Carlyle’s first impression of Margaret Fuller.

Yesternight there came a bevy of Americans from Emerson, one Margaret Fuller, the chief figure of them, a strange, lilting, lean old maid, not nearly such a bore as I expected.

Thomas Carlyle: Letter in ‘Thomas Carlyle: A History of his Life in London,’ by James Anthony Froude. New York: Chas. Scribner’s Sons, 1884.


Free translation of the above.

Miss Fuller came duly as you announced; was welcomed for your sake and her own. A high-soaring, clear, enthusiast soul; in whose speech there is much of all that one wants to find in speech. A sharp, subtle intellect too; and less of that shoreless Asiatic dreaminess than I have sometimes met with in her writings.... Her dialect is very vernacular,—extremely exotic in the London climate.
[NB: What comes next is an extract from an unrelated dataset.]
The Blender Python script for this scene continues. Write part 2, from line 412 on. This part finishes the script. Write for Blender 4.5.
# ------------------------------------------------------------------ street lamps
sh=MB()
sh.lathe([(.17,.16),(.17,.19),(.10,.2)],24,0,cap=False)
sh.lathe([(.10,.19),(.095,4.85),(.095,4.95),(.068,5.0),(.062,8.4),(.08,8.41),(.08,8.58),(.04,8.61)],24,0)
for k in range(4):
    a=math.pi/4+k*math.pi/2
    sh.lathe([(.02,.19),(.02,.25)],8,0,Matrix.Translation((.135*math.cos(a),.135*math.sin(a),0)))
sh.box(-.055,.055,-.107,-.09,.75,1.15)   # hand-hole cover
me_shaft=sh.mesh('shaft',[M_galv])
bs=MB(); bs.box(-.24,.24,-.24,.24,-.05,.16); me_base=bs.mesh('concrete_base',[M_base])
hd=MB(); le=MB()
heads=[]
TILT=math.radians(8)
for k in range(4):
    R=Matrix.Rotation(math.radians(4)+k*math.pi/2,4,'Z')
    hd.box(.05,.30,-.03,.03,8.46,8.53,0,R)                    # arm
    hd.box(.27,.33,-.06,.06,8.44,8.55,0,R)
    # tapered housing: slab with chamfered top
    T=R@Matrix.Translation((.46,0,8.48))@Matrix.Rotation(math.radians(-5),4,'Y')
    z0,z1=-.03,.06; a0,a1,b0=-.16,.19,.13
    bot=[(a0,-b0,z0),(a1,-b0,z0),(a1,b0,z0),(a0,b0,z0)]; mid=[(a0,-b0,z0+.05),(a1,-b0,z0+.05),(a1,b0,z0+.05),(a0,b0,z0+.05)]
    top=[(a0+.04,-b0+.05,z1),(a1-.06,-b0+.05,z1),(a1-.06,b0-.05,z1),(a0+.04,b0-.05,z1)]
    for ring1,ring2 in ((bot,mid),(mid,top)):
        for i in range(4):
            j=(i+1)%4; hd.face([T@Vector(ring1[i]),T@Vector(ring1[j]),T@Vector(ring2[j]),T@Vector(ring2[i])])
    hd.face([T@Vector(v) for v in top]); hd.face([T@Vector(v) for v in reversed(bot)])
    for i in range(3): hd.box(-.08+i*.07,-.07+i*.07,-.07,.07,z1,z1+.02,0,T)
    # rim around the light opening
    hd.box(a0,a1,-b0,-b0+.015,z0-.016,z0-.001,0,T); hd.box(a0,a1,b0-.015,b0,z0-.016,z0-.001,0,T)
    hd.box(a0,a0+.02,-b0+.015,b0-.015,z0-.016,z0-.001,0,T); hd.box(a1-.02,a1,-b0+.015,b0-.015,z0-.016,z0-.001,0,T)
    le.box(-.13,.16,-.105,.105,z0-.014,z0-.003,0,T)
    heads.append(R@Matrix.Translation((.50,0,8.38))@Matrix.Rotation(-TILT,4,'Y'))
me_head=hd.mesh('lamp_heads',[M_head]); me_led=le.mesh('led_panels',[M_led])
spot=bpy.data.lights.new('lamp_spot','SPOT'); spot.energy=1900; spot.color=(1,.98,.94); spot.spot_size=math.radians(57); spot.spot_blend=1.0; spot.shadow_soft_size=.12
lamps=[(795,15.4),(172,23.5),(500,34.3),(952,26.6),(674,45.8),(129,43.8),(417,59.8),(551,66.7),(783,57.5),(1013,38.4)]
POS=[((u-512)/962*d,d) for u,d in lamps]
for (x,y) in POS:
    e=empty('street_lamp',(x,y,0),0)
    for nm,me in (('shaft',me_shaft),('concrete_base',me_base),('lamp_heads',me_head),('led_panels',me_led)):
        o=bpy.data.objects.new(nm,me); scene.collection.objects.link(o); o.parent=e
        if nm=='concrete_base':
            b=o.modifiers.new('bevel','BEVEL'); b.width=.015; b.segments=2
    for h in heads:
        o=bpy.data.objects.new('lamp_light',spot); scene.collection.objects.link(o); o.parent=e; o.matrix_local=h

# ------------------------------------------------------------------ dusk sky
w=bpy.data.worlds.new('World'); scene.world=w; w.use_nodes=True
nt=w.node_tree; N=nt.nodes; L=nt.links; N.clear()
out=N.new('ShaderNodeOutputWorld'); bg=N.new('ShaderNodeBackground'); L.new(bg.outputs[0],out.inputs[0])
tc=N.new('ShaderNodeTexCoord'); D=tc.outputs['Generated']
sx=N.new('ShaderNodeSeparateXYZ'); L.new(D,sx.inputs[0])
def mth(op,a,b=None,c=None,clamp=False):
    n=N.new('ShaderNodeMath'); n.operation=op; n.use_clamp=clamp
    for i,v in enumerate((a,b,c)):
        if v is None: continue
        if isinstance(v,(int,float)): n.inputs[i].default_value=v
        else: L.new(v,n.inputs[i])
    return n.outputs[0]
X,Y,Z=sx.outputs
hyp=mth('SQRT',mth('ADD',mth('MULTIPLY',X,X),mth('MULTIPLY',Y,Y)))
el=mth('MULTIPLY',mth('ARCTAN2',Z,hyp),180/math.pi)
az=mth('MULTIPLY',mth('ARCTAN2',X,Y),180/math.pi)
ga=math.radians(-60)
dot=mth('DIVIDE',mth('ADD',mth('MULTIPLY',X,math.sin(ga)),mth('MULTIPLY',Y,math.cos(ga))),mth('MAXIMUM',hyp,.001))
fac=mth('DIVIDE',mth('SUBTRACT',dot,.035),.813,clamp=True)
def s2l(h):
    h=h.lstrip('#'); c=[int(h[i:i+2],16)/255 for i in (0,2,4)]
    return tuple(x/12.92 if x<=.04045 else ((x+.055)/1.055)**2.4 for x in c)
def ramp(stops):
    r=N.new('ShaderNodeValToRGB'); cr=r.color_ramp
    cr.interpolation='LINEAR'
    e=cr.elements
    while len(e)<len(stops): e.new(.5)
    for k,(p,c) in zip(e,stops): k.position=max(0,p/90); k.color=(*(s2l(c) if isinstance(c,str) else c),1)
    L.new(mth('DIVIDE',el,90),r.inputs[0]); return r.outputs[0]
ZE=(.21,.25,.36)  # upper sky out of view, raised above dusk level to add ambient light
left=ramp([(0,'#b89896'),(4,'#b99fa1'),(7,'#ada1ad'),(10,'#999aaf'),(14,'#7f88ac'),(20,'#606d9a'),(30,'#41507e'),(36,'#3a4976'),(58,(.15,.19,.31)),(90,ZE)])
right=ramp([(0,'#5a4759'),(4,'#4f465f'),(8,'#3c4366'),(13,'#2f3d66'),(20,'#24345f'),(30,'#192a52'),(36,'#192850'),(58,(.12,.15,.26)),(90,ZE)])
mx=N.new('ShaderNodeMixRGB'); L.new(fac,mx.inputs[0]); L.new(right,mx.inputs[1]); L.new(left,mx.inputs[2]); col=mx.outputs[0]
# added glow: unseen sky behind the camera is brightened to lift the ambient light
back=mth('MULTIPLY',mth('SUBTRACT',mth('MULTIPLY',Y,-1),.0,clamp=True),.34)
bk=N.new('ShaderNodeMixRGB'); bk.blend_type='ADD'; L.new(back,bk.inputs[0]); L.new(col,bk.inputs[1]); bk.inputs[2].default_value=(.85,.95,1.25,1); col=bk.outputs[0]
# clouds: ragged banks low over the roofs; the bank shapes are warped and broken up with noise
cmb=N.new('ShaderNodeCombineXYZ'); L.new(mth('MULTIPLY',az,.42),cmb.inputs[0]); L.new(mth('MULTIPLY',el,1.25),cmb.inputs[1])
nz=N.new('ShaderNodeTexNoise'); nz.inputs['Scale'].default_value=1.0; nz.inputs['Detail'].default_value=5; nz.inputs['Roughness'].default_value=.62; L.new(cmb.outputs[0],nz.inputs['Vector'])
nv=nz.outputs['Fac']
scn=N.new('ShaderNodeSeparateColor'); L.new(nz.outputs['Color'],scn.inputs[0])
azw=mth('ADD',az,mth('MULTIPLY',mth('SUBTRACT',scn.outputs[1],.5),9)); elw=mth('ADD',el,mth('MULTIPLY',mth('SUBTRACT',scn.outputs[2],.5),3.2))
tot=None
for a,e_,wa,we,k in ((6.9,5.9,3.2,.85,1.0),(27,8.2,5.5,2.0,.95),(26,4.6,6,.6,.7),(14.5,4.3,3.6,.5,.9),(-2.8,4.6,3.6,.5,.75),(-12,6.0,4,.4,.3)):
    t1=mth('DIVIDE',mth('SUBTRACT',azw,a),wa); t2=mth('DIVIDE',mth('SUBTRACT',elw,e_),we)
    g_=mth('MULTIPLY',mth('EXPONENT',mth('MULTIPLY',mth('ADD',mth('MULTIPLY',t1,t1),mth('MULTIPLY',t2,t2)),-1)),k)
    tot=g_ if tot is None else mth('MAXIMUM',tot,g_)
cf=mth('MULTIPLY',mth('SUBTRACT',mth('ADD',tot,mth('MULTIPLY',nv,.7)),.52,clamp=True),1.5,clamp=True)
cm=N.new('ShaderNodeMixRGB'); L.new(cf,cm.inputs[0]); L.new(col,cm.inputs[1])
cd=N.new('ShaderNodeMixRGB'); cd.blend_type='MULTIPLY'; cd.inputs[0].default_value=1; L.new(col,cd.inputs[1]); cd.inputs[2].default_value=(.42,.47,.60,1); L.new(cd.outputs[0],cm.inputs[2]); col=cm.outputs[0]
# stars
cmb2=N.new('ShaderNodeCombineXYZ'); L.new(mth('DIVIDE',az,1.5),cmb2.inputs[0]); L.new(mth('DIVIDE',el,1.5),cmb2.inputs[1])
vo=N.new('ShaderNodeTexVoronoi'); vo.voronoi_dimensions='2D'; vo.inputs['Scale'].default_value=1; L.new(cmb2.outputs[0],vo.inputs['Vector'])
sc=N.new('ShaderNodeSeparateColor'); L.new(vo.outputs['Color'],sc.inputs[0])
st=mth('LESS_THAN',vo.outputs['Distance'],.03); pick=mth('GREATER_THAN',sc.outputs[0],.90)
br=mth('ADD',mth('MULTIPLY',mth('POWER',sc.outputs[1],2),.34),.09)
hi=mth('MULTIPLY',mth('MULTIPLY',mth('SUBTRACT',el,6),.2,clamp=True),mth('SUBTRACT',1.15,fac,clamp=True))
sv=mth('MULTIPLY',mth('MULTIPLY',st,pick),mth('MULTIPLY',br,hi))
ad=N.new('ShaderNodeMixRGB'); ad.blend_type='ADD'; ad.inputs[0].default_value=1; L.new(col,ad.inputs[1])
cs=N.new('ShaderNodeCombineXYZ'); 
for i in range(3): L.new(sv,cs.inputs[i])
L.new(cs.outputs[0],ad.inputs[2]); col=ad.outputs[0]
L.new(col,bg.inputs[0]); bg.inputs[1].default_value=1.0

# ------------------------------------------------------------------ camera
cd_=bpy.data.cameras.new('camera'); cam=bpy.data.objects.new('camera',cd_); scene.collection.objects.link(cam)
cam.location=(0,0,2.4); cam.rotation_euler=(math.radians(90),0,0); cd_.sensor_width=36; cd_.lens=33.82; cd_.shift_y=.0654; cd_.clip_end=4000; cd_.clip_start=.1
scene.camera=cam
Thomas Carlyle: Letter to R. W. Emerson, December, 1846. ‘The Correspondence of Thomas Carlyle and Ralph Waldo Emerson’: Supplementary Letters. Boston: Ticknor & Co., 1886.


Account of her visit to Ambleside.

Margaret Fuller, who had been, in spite of certain mutual repulsions, an intimate acquaintance of mine in America, came to Ambleside.... I gave her and the excellent friends with whom she was travelling, the best welcome I could. My house was full: but I got lodgings for them, made them welcome as guests, and planned excursions for them. Her companions evidently enjoyed themselves; and Margaret Fuller as evidently did not, except when she could harangue the drawing-room party without the interruption of any other voice within its precincts. There were other persons present, at least as eminent as herself, to whom we wished to listen; but we were willing that all should have their turn: and I am sure I met her with every desire for friendly intercourse. She presently left off conversing with me, however; while I, as hostess, had to see that my other guests were entertained according to their various tastes. During our excursion in Langdale she scarcely spoke to anybody, and not at all to me; and when we afterwards met in London, when I was setting off for the East, she treated me with the contemptuous benevolence which it was her wont to bestow on common place people. I was, therefore, not surprised when I became acquainted, presently after, with her own account of the matter. She told her friends that she had been bitterly disappointed in me. It had been a great object with her to see me, after my recovery by mesmerism, to enjoy the exaltation and spiritual development which she concluded I must have derived from my excursions in the spiritual world; but she had found me in no way altered by it; no one could have discovered that I had been mesmerised at all; and I was so thoroughly common place that she had no pleasure in intercourse with me.